-- start of Material shown --

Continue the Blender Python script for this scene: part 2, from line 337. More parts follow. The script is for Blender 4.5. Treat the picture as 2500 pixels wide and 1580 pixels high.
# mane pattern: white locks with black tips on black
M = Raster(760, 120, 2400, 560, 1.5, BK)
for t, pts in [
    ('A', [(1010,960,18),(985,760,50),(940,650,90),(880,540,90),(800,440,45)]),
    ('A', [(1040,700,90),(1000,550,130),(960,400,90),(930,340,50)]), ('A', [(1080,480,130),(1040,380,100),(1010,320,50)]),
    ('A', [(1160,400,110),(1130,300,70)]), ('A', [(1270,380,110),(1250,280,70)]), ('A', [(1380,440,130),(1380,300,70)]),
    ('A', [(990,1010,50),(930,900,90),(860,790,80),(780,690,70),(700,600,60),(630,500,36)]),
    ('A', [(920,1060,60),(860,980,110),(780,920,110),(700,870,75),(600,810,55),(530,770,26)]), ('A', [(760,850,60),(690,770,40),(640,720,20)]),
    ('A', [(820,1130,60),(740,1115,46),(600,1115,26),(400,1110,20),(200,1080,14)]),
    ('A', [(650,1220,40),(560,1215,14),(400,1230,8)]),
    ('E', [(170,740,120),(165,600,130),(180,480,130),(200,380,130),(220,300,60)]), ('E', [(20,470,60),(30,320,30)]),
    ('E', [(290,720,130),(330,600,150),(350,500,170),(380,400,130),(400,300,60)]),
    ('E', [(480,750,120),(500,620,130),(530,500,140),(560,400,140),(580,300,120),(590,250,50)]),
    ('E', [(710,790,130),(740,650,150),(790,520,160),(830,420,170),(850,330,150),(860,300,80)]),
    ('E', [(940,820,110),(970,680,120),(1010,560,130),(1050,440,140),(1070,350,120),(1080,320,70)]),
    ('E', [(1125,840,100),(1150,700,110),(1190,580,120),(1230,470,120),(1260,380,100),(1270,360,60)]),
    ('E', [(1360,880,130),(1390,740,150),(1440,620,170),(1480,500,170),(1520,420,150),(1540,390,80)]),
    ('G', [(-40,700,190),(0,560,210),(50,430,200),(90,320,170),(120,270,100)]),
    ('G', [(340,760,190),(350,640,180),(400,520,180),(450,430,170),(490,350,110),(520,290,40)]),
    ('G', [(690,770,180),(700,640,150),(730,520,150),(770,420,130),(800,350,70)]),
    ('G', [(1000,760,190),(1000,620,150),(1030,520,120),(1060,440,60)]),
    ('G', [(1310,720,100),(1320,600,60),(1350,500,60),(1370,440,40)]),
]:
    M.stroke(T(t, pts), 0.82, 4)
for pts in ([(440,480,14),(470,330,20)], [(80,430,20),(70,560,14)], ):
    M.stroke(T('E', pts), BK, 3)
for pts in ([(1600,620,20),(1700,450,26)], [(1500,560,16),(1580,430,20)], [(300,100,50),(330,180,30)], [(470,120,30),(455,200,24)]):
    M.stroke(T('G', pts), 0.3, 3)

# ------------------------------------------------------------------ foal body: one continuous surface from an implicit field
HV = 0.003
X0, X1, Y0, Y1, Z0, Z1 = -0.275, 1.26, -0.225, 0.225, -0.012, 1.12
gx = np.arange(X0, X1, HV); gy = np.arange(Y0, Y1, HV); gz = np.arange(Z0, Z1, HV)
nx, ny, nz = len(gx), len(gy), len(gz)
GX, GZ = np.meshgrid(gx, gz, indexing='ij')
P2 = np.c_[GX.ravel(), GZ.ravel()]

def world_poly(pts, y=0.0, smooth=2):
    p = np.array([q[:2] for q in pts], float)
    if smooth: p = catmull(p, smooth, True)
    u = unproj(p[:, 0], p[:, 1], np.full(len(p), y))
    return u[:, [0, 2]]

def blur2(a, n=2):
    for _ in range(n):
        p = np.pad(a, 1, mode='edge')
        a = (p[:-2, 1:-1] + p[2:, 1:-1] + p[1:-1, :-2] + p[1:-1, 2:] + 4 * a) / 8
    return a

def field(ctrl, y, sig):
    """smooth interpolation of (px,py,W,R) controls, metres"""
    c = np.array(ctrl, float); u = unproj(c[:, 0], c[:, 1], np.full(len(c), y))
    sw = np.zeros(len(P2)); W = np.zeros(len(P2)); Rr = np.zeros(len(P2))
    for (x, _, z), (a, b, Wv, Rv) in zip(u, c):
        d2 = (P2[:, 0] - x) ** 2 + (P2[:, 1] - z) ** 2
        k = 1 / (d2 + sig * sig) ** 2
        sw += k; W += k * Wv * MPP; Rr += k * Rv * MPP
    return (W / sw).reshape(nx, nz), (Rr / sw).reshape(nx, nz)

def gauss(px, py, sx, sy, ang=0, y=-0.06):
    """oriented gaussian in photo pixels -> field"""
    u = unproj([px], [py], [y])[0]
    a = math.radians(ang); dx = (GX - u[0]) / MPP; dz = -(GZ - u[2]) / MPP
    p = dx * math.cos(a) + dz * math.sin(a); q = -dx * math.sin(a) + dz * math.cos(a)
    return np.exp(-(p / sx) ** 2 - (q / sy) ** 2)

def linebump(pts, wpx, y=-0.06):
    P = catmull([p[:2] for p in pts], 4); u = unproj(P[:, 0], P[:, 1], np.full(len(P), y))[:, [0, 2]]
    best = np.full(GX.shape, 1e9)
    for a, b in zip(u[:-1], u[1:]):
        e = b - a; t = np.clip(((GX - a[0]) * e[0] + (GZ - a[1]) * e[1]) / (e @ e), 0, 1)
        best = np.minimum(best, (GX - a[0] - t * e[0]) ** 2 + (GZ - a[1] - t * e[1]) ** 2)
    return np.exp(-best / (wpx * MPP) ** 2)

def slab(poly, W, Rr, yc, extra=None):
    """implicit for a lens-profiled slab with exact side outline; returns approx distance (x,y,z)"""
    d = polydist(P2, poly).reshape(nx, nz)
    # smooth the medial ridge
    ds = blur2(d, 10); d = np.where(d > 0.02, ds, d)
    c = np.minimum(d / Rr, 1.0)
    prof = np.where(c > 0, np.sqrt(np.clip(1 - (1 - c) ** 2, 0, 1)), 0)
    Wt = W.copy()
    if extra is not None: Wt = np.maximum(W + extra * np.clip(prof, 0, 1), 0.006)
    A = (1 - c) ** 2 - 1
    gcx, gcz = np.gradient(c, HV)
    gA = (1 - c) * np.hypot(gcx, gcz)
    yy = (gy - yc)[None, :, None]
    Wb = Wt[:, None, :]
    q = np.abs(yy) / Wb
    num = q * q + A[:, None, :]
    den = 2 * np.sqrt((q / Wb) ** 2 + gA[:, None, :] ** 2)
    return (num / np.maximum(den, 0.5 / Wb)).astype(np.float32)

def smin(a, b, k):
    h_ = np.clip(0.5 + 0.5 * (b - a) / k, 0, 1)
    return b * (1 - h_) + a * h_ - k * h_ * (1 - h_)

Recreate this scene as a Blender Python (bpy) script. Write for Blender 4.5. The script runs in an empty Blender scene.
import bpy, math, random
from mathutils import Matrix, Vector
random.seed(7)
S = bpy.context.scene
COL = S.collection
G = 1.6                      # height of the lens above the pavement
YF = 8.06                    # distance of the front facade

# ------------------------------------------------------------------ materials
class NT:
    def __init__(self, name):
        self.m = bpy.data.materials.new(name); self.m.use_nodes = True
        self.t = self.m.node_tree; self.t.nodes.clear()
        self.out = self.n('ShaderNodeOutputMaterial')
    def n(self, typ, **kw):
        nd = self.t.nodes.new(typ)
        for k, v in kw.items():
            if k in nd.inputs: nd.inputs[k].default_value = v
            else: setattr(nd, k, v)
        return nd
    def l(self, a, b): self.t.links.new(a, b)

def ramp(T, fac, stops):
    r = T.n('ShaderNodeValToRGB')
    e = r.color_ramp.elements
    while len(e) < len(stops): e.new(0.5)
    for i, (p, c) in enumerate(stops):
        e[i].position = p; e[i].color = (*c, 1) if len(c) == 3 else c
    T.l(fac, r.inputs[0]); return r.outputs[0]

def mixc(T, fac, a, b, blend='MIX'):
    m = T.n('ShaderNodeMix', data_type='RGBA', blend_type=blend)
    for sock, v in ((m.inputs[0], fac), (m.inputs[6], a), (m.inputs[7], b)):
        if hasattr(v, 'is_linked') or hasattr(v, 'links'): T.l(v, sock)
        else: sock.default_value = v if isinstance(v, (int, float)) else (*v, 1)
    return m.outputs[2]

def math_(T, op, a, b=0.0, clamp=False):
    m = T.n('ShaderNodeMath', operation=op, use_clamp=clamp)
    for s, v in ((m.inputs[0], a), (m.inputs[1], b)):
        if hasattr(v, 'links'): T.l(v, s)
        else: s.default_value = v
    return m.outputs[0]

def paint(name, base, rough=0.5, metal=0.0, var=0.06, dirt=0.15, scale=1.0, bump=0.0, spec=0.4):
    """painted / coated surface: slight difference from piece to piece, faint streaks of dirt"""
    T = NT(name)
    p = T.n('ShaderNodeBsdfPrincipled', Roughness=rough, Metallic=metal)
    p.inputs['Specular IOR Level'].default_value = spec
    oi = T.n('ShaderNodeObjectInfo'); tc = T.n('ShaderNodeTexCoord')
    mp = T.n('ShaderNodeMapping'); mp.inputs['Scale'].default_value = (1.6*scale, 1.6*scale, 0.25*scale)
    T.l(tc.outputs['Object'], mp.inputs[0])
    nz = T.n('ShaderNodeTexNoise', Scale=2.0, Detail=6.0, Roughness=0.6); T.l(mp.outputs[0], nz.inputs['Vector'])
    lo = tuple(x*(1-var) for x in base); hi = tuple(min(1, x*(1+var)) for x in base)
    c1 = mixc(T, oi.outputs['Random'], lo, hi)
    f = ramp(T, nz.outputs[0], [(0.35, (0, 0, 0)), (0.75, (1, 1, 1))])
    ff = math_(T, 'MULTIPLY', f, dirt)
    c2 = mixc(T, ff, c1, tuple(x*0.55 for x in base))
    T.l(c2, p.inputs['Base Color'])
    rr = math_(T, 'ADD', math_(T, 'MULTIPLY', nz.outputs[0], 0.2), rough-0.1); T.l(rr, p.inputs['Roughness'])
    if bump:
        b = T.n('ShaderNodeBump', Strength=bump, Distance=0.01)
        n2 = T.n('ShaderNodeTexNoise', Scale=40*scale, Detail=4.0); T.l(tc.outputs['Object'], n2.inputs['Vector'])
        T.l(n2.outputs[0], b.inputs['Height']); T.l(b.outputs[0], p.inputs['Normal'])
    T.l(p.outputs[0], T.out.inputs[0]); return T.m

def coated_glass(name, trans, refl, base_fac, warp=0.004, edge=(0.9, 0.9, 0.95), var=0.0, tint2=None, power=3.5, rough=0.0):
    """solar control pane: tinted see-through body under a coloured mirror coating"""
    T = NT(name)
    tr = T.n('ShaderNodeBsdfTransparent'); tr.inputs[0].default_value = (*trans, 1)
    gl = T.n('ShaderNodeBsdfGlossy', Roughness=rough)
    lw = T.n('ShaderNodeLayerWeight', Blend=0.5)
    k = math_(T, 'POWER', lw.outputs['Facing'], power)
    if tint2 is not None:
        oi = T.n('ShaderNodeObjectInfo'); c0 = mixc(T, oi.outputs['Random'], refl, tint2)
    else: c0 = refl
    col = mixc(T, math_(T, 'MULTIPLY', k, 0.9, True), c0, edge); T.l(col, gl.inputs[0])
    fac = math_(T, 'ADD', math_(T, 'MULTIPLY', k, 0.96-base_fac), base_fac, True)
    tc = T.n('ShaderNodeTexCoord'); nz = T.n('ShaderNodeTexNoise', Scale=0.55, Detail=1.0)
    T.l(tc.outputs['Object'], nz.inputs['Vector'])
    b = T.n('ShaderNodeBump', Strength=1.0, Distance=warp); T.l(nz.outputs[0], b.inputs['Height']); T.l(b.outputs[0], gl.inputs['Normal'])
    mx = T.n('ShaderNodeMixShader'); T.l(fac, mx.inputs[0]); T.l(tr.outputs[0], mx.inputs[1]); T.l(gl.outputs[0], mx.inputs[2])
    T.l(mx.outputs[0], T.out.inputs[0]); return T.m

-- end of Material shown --

Written request:
Show the lines of the records that contain the word "pixels".

Completed exercise:
Continue the Blender Python script for this scene: part 2, from line 337. More parts follow. The script is for Blender 4.5. Treat the picture as 2500 pixels wide and 1580 pixels high.
    """oriented gaussian in photo pixels -> field"""